ABSTRACT

In order precisely to understand Italian intergovernmental relations, it is always necessary to keep in mind one premise: Italian governments have constantly being weak both in terms of their likely and projected stability and in terms of their decisionmaking powers. Therefore, those institutions and groups that were interested in opposing a decision could just try to buy time and wait for the inevitable change in the government and/or the ministers and/or the policies. There has so far been no improvement either in the stability or in the decision-making powers of Italian governments. Indeed, two major changes indicate that many decisions will be taken elsewhere. Paradoxically, if this phenomenon is confirmed it may allow those Italian governments that are successful in gaining enough political stability to concentrate on few, major decisions. The first, very important change has been the growing of the ties between Italy and the European Union. This is not at all a development that concerns simply and only Italy. However, some of its consequences have been more important for Italy than for other European member states of the European Union.
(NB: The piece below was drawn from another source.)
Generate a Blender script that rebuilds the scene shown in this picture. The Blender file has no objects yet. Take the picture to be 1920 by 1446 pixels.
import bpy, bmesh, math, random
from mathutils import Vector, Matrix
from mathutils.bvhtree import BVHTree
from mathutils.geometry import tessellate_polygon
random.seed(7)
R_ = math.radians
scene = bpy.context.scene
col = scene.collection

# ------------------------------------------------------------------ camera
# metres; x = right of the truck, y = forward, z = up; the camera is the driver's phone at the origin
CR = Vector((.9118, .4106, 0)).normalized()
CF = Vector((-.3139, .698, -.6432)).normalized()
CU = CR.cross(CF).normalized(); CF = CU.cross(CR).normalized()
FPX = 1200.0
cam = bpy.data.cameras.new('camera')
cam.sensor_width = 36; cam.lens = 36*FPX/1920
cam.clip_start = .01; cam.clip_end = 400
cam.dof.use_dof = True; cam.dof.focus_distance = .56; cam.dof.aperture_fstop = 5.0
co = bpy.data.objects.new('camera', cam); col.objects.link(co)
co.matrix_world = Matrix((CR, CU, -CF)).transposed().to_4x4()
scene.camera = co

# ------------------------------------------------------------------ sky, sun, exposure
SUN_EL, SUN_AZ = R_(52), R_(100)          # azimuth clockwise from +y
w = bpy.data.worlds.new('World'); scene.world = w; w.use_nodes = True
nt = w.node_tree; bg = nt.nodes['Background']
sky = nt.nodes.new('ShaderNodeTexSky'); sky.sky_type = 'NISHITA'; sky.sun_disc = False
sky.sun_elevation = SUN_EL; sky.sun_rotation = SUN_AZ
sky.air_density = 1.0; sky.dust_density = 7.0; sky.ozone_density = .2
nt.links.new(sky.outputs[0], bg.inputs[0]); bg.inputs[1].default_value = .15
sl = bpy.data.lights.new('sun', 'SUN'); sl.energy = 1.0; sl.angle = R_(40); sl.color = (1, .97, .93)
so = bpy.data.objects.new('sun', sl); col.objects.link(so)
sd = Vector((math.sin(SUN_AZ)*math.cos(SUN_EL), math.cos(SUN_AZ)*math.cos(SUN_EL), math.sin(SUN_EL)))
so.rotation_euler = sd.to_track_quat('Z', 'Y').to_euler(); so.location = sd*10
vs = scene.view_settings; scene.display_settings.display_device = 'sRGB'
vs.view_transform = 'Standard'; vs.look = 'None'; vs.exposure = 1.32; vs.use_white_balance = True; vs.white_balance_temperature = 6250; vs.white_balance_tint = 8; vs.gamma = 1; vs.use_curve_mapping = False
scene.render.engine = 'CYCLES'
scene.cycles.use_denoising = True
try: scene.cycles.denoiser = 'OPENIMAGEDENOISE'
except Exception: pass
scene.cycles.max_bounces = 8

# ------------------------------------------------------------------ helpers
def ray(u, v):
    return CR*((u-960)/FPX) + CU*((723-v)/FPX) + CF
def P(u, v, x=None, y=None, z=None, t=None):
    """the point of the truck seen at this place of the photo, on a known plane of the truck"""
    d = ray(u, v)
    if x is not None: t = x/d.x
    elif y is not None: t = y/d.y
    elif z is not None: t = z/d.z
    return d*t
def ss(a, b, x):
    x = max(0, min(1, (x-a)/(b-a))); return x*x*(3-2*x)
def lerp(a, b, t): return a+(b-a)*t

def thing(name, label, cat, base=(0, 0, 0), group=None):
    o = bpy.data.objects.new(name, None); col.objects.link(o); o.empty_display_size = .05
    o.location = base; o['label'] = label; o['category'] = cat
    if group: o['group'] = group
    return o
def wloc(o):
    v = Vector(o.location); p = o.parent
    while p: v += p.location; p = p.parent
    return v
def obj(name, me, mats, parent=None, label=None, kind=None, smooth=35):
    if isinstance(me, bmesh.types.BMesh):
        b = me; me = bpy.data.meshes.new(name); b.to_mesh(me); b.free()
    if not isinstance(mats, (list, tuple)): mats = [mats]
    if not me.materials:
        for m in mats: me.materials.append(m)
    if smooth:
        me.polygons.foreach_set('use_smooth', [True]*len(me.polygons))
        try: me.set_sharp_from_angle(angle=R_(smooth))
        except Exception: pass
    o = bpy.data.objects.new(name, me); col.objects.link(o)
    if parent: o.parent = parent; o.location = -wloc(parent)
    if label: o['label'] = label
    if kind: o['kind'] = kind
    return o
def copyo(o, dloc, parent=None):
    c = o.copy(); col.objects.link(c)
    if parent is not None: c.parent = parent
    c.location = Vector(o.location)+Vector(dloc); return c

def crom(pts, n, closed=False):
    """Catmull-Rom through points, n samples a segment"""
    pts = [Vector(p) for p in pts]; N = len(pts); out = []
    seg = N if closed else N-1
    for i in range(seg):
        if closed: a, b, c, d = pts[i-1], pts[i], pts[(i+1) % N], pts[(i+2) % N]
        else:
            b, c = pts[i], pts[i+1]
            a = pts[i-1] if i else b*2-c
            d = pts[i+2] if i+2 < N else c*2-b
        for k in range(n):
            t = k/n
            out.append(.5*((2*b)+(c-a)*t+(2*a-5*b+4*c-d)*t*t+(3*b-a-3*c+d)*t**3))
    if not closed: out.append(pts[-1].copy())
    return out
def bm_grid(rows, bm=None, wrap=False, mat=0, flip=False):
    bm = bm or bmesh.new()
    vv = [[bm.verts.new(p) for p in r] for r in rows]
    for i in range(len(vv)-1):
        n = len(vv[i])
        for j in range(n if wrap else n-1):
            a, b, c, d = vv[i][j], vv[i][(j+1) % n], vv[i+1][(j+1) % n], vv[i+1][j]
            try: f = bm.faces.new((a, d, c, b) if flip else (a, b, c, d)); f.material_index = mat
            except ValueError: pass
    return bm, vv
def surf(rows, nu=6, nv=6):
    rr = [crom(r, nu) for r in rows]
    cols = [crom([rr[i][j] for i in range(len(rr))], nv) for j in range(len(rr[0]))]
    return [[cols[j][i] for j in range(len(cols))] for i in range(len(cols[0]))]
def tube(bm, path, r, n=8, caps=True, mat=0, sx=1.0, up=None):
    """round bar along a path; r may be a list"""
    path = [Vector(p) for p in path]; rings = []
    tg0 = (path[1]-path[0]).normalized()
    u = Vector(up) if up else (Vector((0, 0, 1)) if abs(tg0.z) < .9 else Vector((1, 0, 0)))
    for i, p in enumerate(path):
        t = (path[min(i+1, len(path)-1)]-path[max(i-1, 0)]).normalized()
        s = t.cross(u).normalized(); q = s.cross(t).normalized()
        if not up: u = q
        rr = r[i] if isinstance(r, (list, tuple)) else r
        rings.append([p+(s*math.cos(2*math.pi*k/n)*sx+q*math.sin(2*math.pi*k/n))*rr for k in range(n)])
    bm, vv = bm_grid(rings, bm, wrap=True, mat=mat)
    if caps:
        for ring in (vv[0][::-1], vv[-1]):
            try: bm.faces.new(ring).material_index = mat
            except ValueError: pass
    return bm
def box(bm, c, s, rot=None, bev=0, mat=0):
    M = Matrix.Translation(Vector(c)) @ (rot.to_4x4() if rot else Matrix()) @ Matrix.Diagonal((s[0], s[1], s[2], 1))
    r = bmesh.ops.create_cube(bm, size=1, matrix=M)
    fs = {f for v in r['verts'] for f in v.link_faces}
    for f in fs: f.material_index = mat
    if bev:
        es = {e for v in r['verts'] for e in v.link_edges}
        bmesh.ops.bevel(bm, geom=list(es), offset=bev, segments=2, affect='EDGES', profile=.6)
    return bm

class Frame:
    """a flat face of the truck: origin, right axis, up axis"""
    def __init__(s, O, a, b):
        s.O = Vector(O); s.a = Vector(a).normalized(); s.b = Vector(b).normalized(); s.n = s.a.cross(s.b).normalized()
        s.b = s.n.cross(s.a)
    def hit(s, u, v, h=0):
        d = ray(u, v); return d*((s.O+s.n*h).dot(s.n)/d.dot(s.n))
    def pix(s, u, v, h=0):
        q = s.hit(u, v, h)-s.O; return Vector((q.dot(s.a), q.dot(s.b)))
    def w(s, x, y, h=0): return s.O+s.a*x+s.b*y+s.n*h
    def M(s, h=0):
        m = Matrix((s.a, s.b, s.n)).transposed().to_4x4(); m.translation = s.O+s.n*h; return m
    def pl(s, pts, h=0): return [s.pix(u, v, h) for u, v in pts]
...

The case of the Euro is especially revealing. Italian public opinion and fundamentally all Italian governments, with the possible exception of the one led by Silvio Berlusconi from April to December 1994, have been, at least verbally, unabashedly pro-Europe in all its various expressions. This pro-European attitude has constituted a sort of threshold for the governmental acceptance of some parties. Gradually, though increasingly, the Communists shifted their position and their policies towards, at least in the late 1970s, full acceptance and full participation in the European institutions and unification process. Hence, to some extent, one can say that the simple existence of a European democratic framework produced positive results for the Italian political system.